TASK GOAL. Go through the data and copy every line exactly, but not the images.

— Start DATA SECTION —

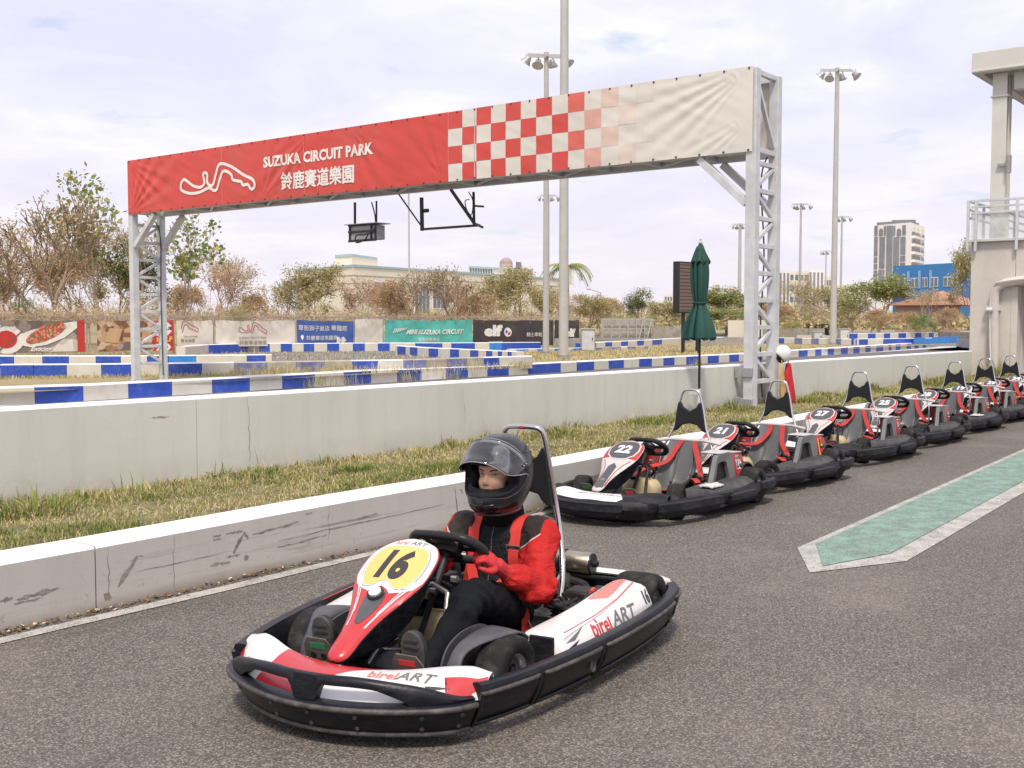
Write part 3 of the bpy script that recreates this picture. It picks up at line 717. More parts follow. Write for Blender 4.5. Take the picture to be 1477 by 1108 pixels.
mb = MB(); mb.box((GX + .3, cy, zt + .01), (0.34, W + 0.13, 0.012)); rp('cover_plate', mb, m_steel_d)
mb = MB(); mb.box((GX + .3, cy, (zt + zb) / 2), (0.22, W - .02, zt - zb - .03)); rp('monitor_case', mb, M('monitor_grey', (0.33, 0.33, 0.34), 0.4), 0.01)
for z in (zt - .005, (zt + zb) / 2 + .02, zb):
    mb = MB(); mb.box((GX + .18, cy, z), (0.03, W + 0.02, 0.03)); rp('frame_bar', mb)
for y in (cy - W / 2, cy + W / 2 - .02, cy - W / 2 + .09):
    mb = MB(); mb.box((GX + .18, y, (zt + zb) / 2), (0.032, 0.026, zt - zb)); rp('frame_bar', mb)
mb = MB(); c0_ = at_g(536, 292, .25); mb.tube(catmull([c0_, at_g(541, 312, .2), at_g(540, 330, .14), at_g(528, 338, .14), at_g(514, 340, .14), at_g(514, 350, .15), at_g(526, 346, .15), at_g(531, 338, .15)], 6), 0.011, 6); rp('cable', mb, m_blk, 0)
rig2 = thing('camera_frame', 'empty black tubular camera frame hanging below the checks, with slanted struts and a cable loop', 'camera frame', at_g(650, 300, .3))
def r2(name, pts, w):
    mb = MB()
    for p, q in zip(pts, pts[1:]): mb.bar(p, q, w)
    rp(name, mb, m_blk, 0.002, rig2)
r2('upright', (at_g(608, 285, .3), at_g(609, 333, .3)), 0.045); r2('upright', (at_g(683, 277, .3), at_g(684, 327, .3)), 0.03)
r2('crossbar', (at_g(607, 331, .3), at_g(692, 325, .3)), 0.035)
r2('strut', (at_g(575, 280, .02), at_g(609, 328, .3)), 0.022); r2('strut', (at_g(650, 273, .02), at_g(686, 325, .3)), 0.045)
r2('end_hook', (at_g(684, 322, .3), at_g(696, 328, .05)), 0.03); r2('camera_arm', (at_g(684, 297, .3), at_g(697, 298, .2)), 0.03)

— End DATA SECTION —

SOLVED EXERCISE.
Write part 3 of the bpy script that recreates this picture. It picks up at line 717. More parts follow. Write for Blender 4.5. Take the picture to be 1477 by 1108 pixels.
mb = MB(); mb.box((GX + .3, cy, zt + .01), (0.34, W + 0.13, 0.012)); rp('cover_plate', mb, m_steel_d)
mb = MB(); mb.box((GX + .3, cy, (zt + zb) / 2), (0.22, W - .02, zt - zb - .03)); rp('monitor_case', mb, M('monitor_grey', (0.33, 0.33, 0.34), 0.4), 0.01)
for z in (zt - .005, (zt + zb) / 2 + .02, zb):
    mb = MB(); mb.box((GX + .18, cy, z), (0.03, W + 0.02, 0.03)); rp('frame_bar', mb)
for y in (cy - W / 2, cy + W / 2 - .02, cy - W / 2 + .09):
    mb = MB(); mb.box((GX + .18, y, (zt + zb) / 2), (0.032, 0.026, zt - zb)); rp('frame_bar', mb)
mb = MB(); c0_ = at_g(536, 292, .25); mb.tube(catmull([c0_, at_g(541, 312, .2), at_g(540, 330, .14), at_g(528, 338, .14), at_g(514, 340, .14), at_g(514, 350, .15), at_g(526, 346, .15), at_g(531, 338, .15)], 6), 0.011, 6); rp('cable', mb, m_blk, 0)
rig2 = thing('camera_frame', 'empty black tubular camera frame hanging below the checks, with slanted struts and a cable loop', 'camera frame', at_g(650, 300, .3))
def r2(name, pts, w):
    mb = MB()
    for p, q in zip(pts, pts[1:]): mb.bar(p, q, w)
    rp(name, mb, m_blk, 0.002, rig2)
r2('upright', (at_g(608, 285, .3), at_g(609, 333, .3)), 0.045); r2('upright', (at_g(683, 277, .3), at_g(684, 327, .3)), 0.03)
r2('crossbar', (at_g(607, 331, .3), at_g(692, 325, .3)), 0.035)
r2('strut', (at_g(575, 280, .02), at_g(609, 328, .3)), 0.022); r2('strut', (at_g(650, 273, .02), at_g(686, 325, .3)), 0.045)
r2('end_hook', (at_g(684, 322, .3), at_g(696, 328, .05)), 0.03); r2('camera_arm', (at_g(684, 297, .3), at_g(697, 298, .2)), 0.03)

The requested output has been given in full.